Architect Karan Grover has cited examples from other countries that could be lessons for urban planners and government advisers in India for jettisoning a commercial attitude towards city development.
He told the audience at the Connext Bangalore Dialogue that “When you visit the monuments of yore, you will find incredible respect for the green spaces. What are doing to our cities today? There is no city where we have not encroached on lung spaces. In the race to sell space, we have destroyed nature. Look at River Yamuna, it is 100 per cent ecologically dead. We need to draw lessons from the river restoration project in Seoul (South Korea) where a highway was built over the polluted Cheonggyecheon river in 1971 to have a cover for the pollution created. But this, they realised, only led to further degradation of the ecosystem. The city authorities demolished the nearly six km highway over the river in 2003 and restored the riverfront for recreation. Now two lakh people gather there every evening.”

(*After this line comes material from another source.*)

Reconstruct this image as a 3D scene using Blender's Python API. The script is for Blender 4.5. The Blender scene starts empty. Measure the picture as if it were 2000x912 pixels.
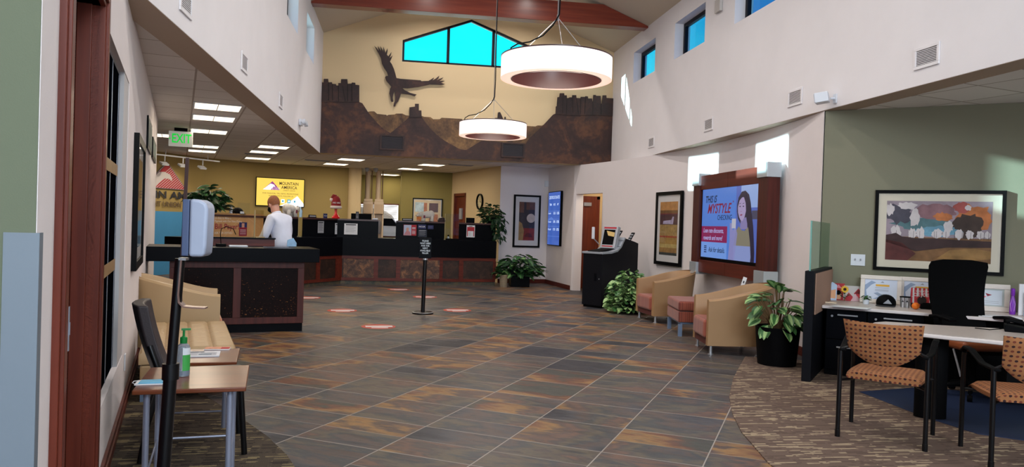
import bpy, bmesh, math, random
from mathutils import Vector, Matrix
random.seed(7)
R = math.radians
SC = bpy.context.scene
COL = SC.collection
PI = math.pi

# ------------------------------------------------------------ camera, world, sun, exposure
H = 1.42
FPX, YAW, PITCH, ROLL = 1468.36, 0.1520, -0.0107, 0.03197
def _axes():
    cy, sy = math.cos(YAW), math.sin(YAW)
    f = Vector((sy, cy, 0)); r = Vector((cy, -sy, 0)); u = Vector((0, 0, 1))
    f2 = f*math.cos(PITCH)+u*math.sin(PITCH); u2 = u*math.cos(PITCH)-f*math.sin(PITCH)
    return r*math.cos(ROLL)+u2*math.sin(ROLL), u2*math.cos(ROLL)-r*math.sin(ROLL), f2
AR, AU, AF = _axes()
cam_d = bpy.data.cameras.new('camera'); cam = bpy.data.objects.new('camera', cam_d); COL.objects.link(cam)
cam_d.sensor_width = 36; cam_d.lens = FPX/2000*36; cam_d.clip_start = .05; cam_d.clip_end = 300
mw = Matrix((AR, AU, -AF)).transposed().to_4x4(); mw.translation = Vector((0, 0, H)); cam.matrix_world = mw
SC.camera = cam
SC.view_settings.view_transform = 'Standard'; SC.view_settings.look = 'None'
SC.view_settings.exposure = 0.0; SC.view_settings.gamma = 1; SC.view_settings.use_curve_mapping = False

def lin(c):
    o = []
    for v in c:
        v = v/255
        o.append(v/12.92 if v <= .04045 else ((v+.055)/1.055)**2.4)
    return (*o, 1)

w = bpy.data.worlds.new('sky'); SC.world = w; w.use_nodes = True
nt = w.node_tree; nt.nodes.clear()
out = nt.nodes.new('ShaderNodeOutputWorld'); bg = nt.nodes.new('ShaderNodeBackground')
tc = nt.nodes.new('ShaderNodeTexCoord'); sep = nt.nodes.new('ShaderNodeSeparateXYZ')
rp = nt.nodes.new('ShaderNodeValToRGB')       # clear sky: pale cyan over the sun's side, deeper blue away from it
nt.links.new(tc.outputs['Generated'], sep.inputs[0]); nt.links.new(sep.outputs['Y'], rp.inputs[0])
rp.color_ramp.elements[0].position = .87; rp.color_ramp.elements[0].color = (.02, .20, .55, 1)
rp.color_ramp.elements[1].position = .965; rp.color_ramp.elements[1].color = (.02, 1.1, 1.3, 1)
nt.links.new(rp.outputs[0], bg.inputs[0]); bg.inputs[1].default_value = 1.0
nt.links.new(bg.outputs[0], out.inputs[0])

SUN_DIR = Vector((1, -.372, -.343)).normalized()
sd = bpy.data.lights.new('sun', 'SUN'); sun = bpy.data.objects.new('sun', sd); COL.objects.link(sun)
sd.energy = 20.0; sd.angle = R(.55); sd.color = (1, .97, .92)
sun.rotation_euler = (-SUN_DIR).to_track_quat('Z', 'Y').to_euler(); sun.location = (-8, 20, 8)

def area(name, loc, target, sx, sy, power, color=(1, 1, 1), spread=180):
    d = bpy.data.lights.new(name, 'AREA'); o = bpy.data.objects.new(name, d); COL.objects.link(o)
    d.shape = 'RECTANGLE'; d.size = sx; d.size_y = sy; d.energy = power; d.color = color; d.spread = R(spread)
    o.location = loc; o.rotation_euler = (Vector(loc)-Vector(target)).to_track_quat('Z', 'Y').to_euler()
    return o
# daylight entering through the front glazing behind the camera, low and clerestory panes
area('front_window_daylight', (1.5, -3.82, 1.6), (1.5, 10, 1.2), 6.0, 2.6, 120, (.84, .93, 1))
area('front_gable_daylight', (1.5, -3.82, 4.4), (1.5, 12, 3.6), 5.0, 1.8, 540, (.80, .92, 1))
area('front_right_window_daylight', (7.0, -2.4, 1.7), (5.5, 7, 1.2), 3.0, 2.0, 60, (.95, .97, 1))

# ------------------------------------------------------------ geometry of sight lines onto real planes
def ray(px, py): return AR*(px-1000)-AU*(py-456)+AF*FPX
CP = Vector((0, 0, H))
def onZ(px, py, z=0.): d = ray(px, py); return CP+d*((z-H)/d.z)
def onY(px, py, y): d = ray(px, py); return CP+d*(y/d.y)
def onV(px, py, A, B):
    n = Vector((B[1]-A[1], -(B[0]-A[0]), 0)); d = ray(px, py)
    return CP+d*((Vector((A[0], A[1], 0))-CP).dot(n)/d.dot(n))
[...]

‘Horrendous’“Our architecture is horrendous,” underlines Grover, “because it does not respect nature. Nor does it provide any delight.”
Coming down heavily on blindly replicating buildings that have nothing to do with our climate, culture and customs, he said, “The architecture of place, which is rooted to our context, was influenced by my interaction with monuments at Champaner. We need to address environment along with saleable space.”